- Stated problem -
Below is a listing; write it out exactly and drop any images from it.

begin Collected material

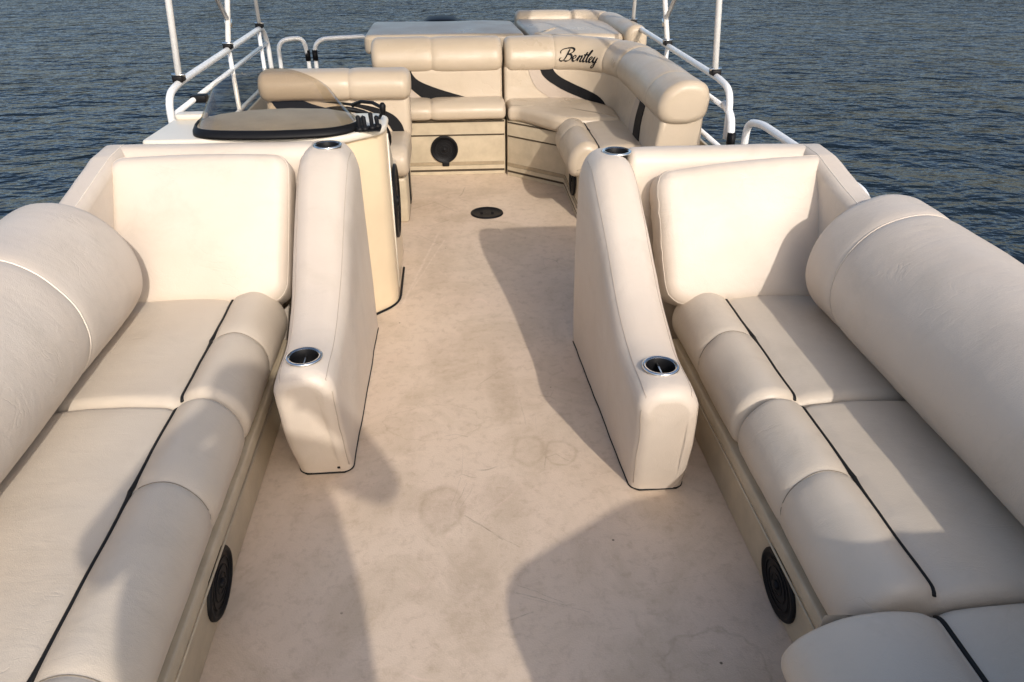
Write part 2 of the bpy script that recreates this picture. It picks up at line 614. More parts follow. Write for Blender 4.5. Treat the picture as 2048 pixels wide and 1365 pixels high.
def rbox(name, x0, x1, y0, y1, z0, z1, mat, parent=None, r=0.01, seg=3):
    me = bpy.data.meshes.new(name)
    bm = bmesh.new()
    bmesh.ops.create_cube(bm, size=1)
    for v in bm.verts:
        v.co = Vector(((x0 + x1) / 2 + v.co.x * (x1 - x0), (y0 + y1) / 2 + v.co.y * (y1 - y0), (z0 + z1) / 2 + v.co.z * (z1 - z0)))
    if r:
        bmesh.ops.bevel(bm, geom=bm.edges[:], offset=r, segments=seg, profile=0.5, affect='EDGES')
    vs = [v.co.copy() for v in bm.verts]
    bm.verts.index_update()
    fs = [tuple(v.index for v in f.verts) for f in bm.faces]
    bm.free()
    bpy.data.meshes.remove(me)
    o = mesh(name, vs, fs, mat, parent, smooth=False)
    if r:
        smooth_by_angle(o, 40)
    return o


def smooth_by_angle(o, deg):
    me = o.data
    me.polygons.foreach_set('use_smooth', [True] * len(me.polygons))
    bm = bmesh.new()
    bm.from_mesh(me)
    for e in bm.edges:
        if len(e.link_faces) == 2 and e.calc_face_angle(0) > math.radians(deg):
            e.smooth = False
    bm.to_mesh(me)
    bm.free()


def pillow(name, outline, thick, r, crown, mp, mat, parent=None, wob=0.002, back=0.0, seed=0.0, pucker=None):
    """cushion: outline (a,b), axis t; front face at +t crowned"""
    o2 = ccw(np.array(outline, float))
    nm = normals2(o2)
    N = len(o2)
    cen = o2.mean(0)
    bc = (o2.max(0) + o2.min(0)) / 2
    bh = (o2.max(0) - o2.min(0)) / 2
    rings = []
    K = 7
    for k in range(K + 1):                                     # back edge
        a = -math.pi / 2 + math.pi / 2 * k / K
        rings.append(('i', r * (1 - math.cos(a)), -thick / 2 + r + r * math.sin(a)))
    for k in range(K + 1):
        a = math.pi / 2 * k / K
        rings.append(('i', r * (1 - math.cos(a)), thick / 2 - r + r * math.sin(a)))
    sc = [.94, .85, .72, .56, .38, .2, .06]
    verts, grid = [], []
    last = None

    def emit(q, tt):
        ring = []
        for i, (a, b) in enumerate(q):
            k = noise.noise(Vector((a * 6 + seed, b * 6, tt * 6 + seed)))
            dt = k * wob * 1.3
            if tt > 0:
                uu = min(1, abs(a - bc[0]) / bh[0])
                vv = min(1, abs(b - bc[1]) / bh[1])
                dt += crown * (1 - uu ** 2.4) * (1 - vv ** 2.4)
            aa, bb = a, b
            if pucker is not None:
                aa, bb, dd = pucker(a, b, tt)
                dt += dd
            ring.append(Vector(mp(aa, bb, tt + dt)))
        grid.append(ring)
        verts.extend(ring)
    # back crown inward rings first
    q_in = o2 - nm * r
    for s in sc[::-1]:
        emit(cen + (q_in - cen) * s, -thick / 2 - back * (1 - s ** 3))
    for (_, ins, tt) in rings:
        emit(o2 - nm * ins, tt)
    for s in sc:
        emit(cen + (q_in - cen) * s, thick / 2)
    faces = []
    R_ = len(grid)
    for j in range(R_ - 1):
        for i in range(N):
            i2 = (i + 1) % N
            faces.append((j * N + i, j * N + i2, (j + 1) * N + i2, (j + 1) * N + i))
    for base_i in (0, (R_ - 1) * N):
        verts.append(sum(grid[base_i // N], Vector()) / N)
        for i in range(N):
            faces.append((base_i + i, base_i + (i + 1) % N, len(verts) - 1))
    o = mesh(name, verts, faces, mat, parent)
    return o, grid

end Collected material

- Full solution -
Write part 2 of the bpy script that recreates this picture. It picks up at line 614. More parts follow. Write for Blender 4.5. Treat the picture as 2048 pixels wide and 1365 pixels high.
def rbox(name, x0, x1, y0, y1, z0, z1, mat, parent=None, r=0.01, seg=3):
    me = bpy.data.meshes.new(name)
    bm = bmesh.new()
    bmesh.ops.create_cube(bm, size=1)
    for v in bm.verts:
        v.co = Vector(((x0 + x1) / 2 + v.co.x * (x1 - x0), (y0 + y1) / 2 + v.co.y * (y1 - y0), (z0 + z1) / 2 + v.co.z * (z1 - z0)))
    if r:
        bmesh.ops.bevel(bm, geom=bm.edges[:], offset=r, segments=seg, profile=0.5, affect='EDGES')
    vs = [v.co.copy() for v in bm.verts]
    bm.verts.index_update()
    fs = [tuple(v.index for v in f.verts) for f in bm.faces]
    bm.free()
    bpy.data.meshes.remove(me)
    o = mesh(name, vs, fs, mat, parent, smooth=False)
    if r:
        smooth_by_angle(o, 40)
    return o


def smooth_by_angle(o, deg):
    me = o.data
    me.polygons.foreach_set('use_smooth', [True] * len(me.polygons))
    bm = bmesh.new()
    bm.from_mesh(me)
    for e in bm.edges:
        if len(e.link_faces) == 2 and e.calc_face_angle(0) > math.radians(deg):
            e.smooth = False
    bm.to_mesh(me)
    bm.free()


def pillow(name, outline, thick, r, crown, mp, mat, parent=None, wob=0.002, back=0.0, seed=0.0, pucker=None):
    """cushion: outline (a,b), axis t; front face at +t crowned"""
    o2 = ccw(np.array(outline, float))
    nm = normals2(o2)
    N = len(o2)
    cen = o2.mean(0)
    bc = (o2.max(0) + o2.min(0)) / 2
    bh = (o2.max(0) - o2.min(0)) / 2
    rings = []
    K = 7
    for k in range(K + 1):                                     # back edge
        a = -math.pi / 2 + math.pi / 2 * k / K
        rings.append(('i', r * (1 - math.cos(a)), -thick / 2 + r + r * math.sin(a)))
    for k in range(K + 1):
        a = math.pi / 2 * k / K
        rings.append(('i', r * (1 - math.cos(a)), thick / 2 - r + r * math.sin(a)))
    sc = [.94, .85, .72, .56, .38, .2, .06]
    verts, grid = [], []
    last = None

    def emit(q, tt):
        ring = []
        for i, (a, b) in enumerate(q):
            k = noise.noise(Vector((a * 6 + seed, b * 6, tt * 6 + seed)))
            dt = k * wob * 1.3
            if tt > 0:
                uu = min(1, abs(a - bc[0]) / bh[0])
                vv = min(1, abs(b - bc[1]) / bh[1])
                dt += crown * (1 - uu ** 2.4) * (1 - vv ** 2.4)
            aa, bb = a, b
            if pucker is not None:
                aa, bb, dd = pucker(a, b, tt)
                dt += dd
            ring.append(Vector(mp(aa, bb, tt + dt)))
        grid.append(ring)
        verts.extend(ring)
    # back crown inward rings first
    q_in = o2 - nm * r
    for s in sc[::-1]:
        emit(cen + (q_in - cen) * s, -thick / 2 - back * (1 - s ** 3))
    for (_, ins, tt) in rings:
        emit(o2 - nm * ins, tt)
    for s in sc:
        emit(cen + (q_in - cen) * s, thick / 2)
    faces = []
    R_ = len(grid)
    for j in range(R_ - 1):
        for i in range(N):
            i2 = (i + 1) % N
            faces.append((j * N + i, j * N + i2, (j + 1) * N + i2, (j + 1) * N + i))
    for base_i in (0, (R_ - 1) * N):
        verts.append(sum(grid[base_i // N], Vector()) / N)
        for i in range(N):
            faces.append((base_i + i, base_i + (i + 1) % N, len(verts) - 1))
    o = mesh(name, verts, faces, mat, parent)
    return o, grid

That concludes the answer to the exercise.